## TASK BRIEF
Copy everything in the listing below word for word, apart from any images.

## DATA SHOWN
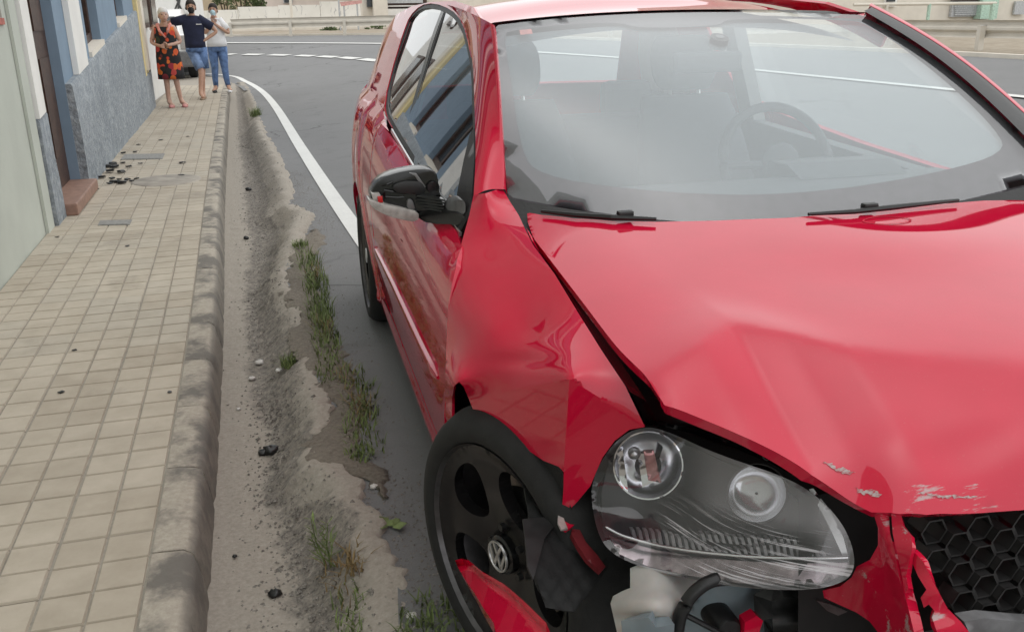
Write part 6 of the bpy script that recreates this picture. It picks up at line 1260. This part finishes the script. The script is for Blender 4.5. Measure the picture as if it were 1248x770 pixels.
# ---------------------------------------------------------------- parked car behind the man
c = at(229, 95, 2, .01); X, Y = c[0]+.2, c[1]-.6; pc = empty('parked_car', (X-.6, Y, .01), 'white car with grey bumper parked behind the man', 'car')
def xsec(y, rows): return [(X+x, Y+y, z) for x, z in rows]
prof = lambda w, zb, zr, top: [(-1.75, zb), (.0-.0+w*0, zb), (.02, .45), (.03, .75), (-.03, .95), (-.22, zr), (-1.5, zr), (-1.7, .95), (-1.76, .75)]
MB().loft([xsec(0, prof(0, .34, .96, 1)), xsec(.12, prof(0, .28, 1.0, 1)), xsec(.6, prof(0, .26, 1.40, 1)), xsec(1.3, prof(0, .26, 1.52, 1)), xsec(2.6, prof(0, .26, 1.50, 1)), xsec(3.2, prof(0, .26, 1.02, 1)), xsec(4.0, prof(0, .3, .90, 1))]).build('body', MT['carwhite'], pc, auto=35)
MB().box((X-1.74, Y-.10, .28), (X+.045, Y-.002, .62)).build('rear_bumper', MT['carbump'], pc, bevel=.04)
MB().hexa([(X-1.5, Y+.10, 1.02), (X-.25, Y+.10, 1.02), (X-.25, Y+.16, 1.02), (X-1.5, Y+.16, 1.02), (X-1.42, Y+.53, 1.36), (X-.32, Y+.53, 1.36), (X-.32, Y+.6, 1.36), (X-1.42, Y+.6, 1.36)]).build('rear_window', MT['darkglass'], pc)
MB().prism([(X+.0, Y+.7, .98), (X+.0, Y+2.9, .98), (X-.16, Y+2.5, 1.40), (X-.16, Y+.95, 1.40)], (.02, 0, .0)).build('side_window', MT['darkglass'], pc)
MB().box((X-.22, Y-.03, .66), (X+.035, Y+.03, .96)).build('tail_lamp', MT['indic'], pc, bevel=.02)
for y in (.72, 3.2):
    for x in (-.16, -1.72):
        o = MB().lathe([(.17, .0), (.29, .0), (.32, .03), (.32, .17), (.29, .20), (.17, .2)], 28, 0, (X+x, Y+y, .33)).build('wheel', MT['rubber'], pc, auto=40); MB().lathe([(.001, .21), (.17, .205), (.175, .19)], 24, 0, (X+x-.0, Y+y, .33)).build('hub_cap', MT['shutter'], o, auto=40)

## ANSWER TO THE TASK
Write part 6 of the bpy script that recreates this picture. It picks up at line 1260. This part finishes the script. The script is for Blender 4.5. Measure the picture as if it were 1248x770 pixels.
# ---------------------------------------------------------------- parked car behind the man
c = at(229, 95, 2, .01); X, Y = c[0]+.2, c[1]-.6; pc = empty('parked_car', (X-.6, Y, .01), 'white car with grey bumper parked behind the man', 'car')
def xsec(y, rows): return [(X+x, Y+y, z) for x, z in rows]
prof = lambda w, zb, zr, top: [(-1.75, zb), (.0-.0+w*0, zb), (.02, .45), (.03, .75), (-.03, .95), (-.22, zr), (-1.5, zr), (-1.7, .95), (-1.76, .75)]
MB().loft([xsec(0, prof(0, .34, .96, 1)), xsec(.12, prof(0, .28, 1.0, 1)), xsec(.6, prof(0, .26, 1.40, 1)), xsec(1.3, prof(0, .26, 1.52, 1)), xsec(2.6, prof(0, .26, 1.50, 1)), xsec(3.2, prof(0, .26, 1.02, 1)), xsec(4.0, prof(0, .3, .90, 1))]).build('body', MT['carwhite'], pc, auto=35)
MB().box((X-1.74, Y-.10, .28), (X+.045, Y-.002, .62)).build('rear_bumper', MT['carbump'], pc, bevel=.04)
MB().hexa([(X-1.5, Y+.10, 1.02), (X-.25, Y+.10, 1.02), (X-.25, Y+.16, 1.02), (X-1.5, Y+.16, 1.02), (X-1.42, Y+.53, 1.36), (X-.32, Y+.53, 1.36), (X-.32, Y+.6, 1.36), (X-1.42, Y+.6, 1.36)]).build('rear_window', MT['darkglass'], pc)
MB().prism([(X+.0, Y+.7, .98), (X+.0, Y+2.9, .98), (X-.16, Y+2.5, 1.40), (X-.16, Y+.95, 1.40)], (.02, 0, .0)).build('side_window', MT['darkglass'], pc)
MB().box((X-.22, Y-.03, .66), (X+.035, Y+.03, .96)).build('tail_lamp', MT['indic'], pc, bevel=.02)
for y in (.72, 3.2):
    for x in (-.16, -1.72):
        o = MB().lathe([(.17, .0), (.29, .0), (.32, .03), (.32, .17), (.29, .20), (.17, .2)], 28, 0, (X+x, Y+y, .33)).build('wheel', MT['rubber'], pc, auto=40); MB().lathe([(.001, .21), (.17, .205), (.175, .19)], 24, 0, (X+x-.0, Y+y, .33)).build('hub_cap', MT['shutter'], o, auto=40)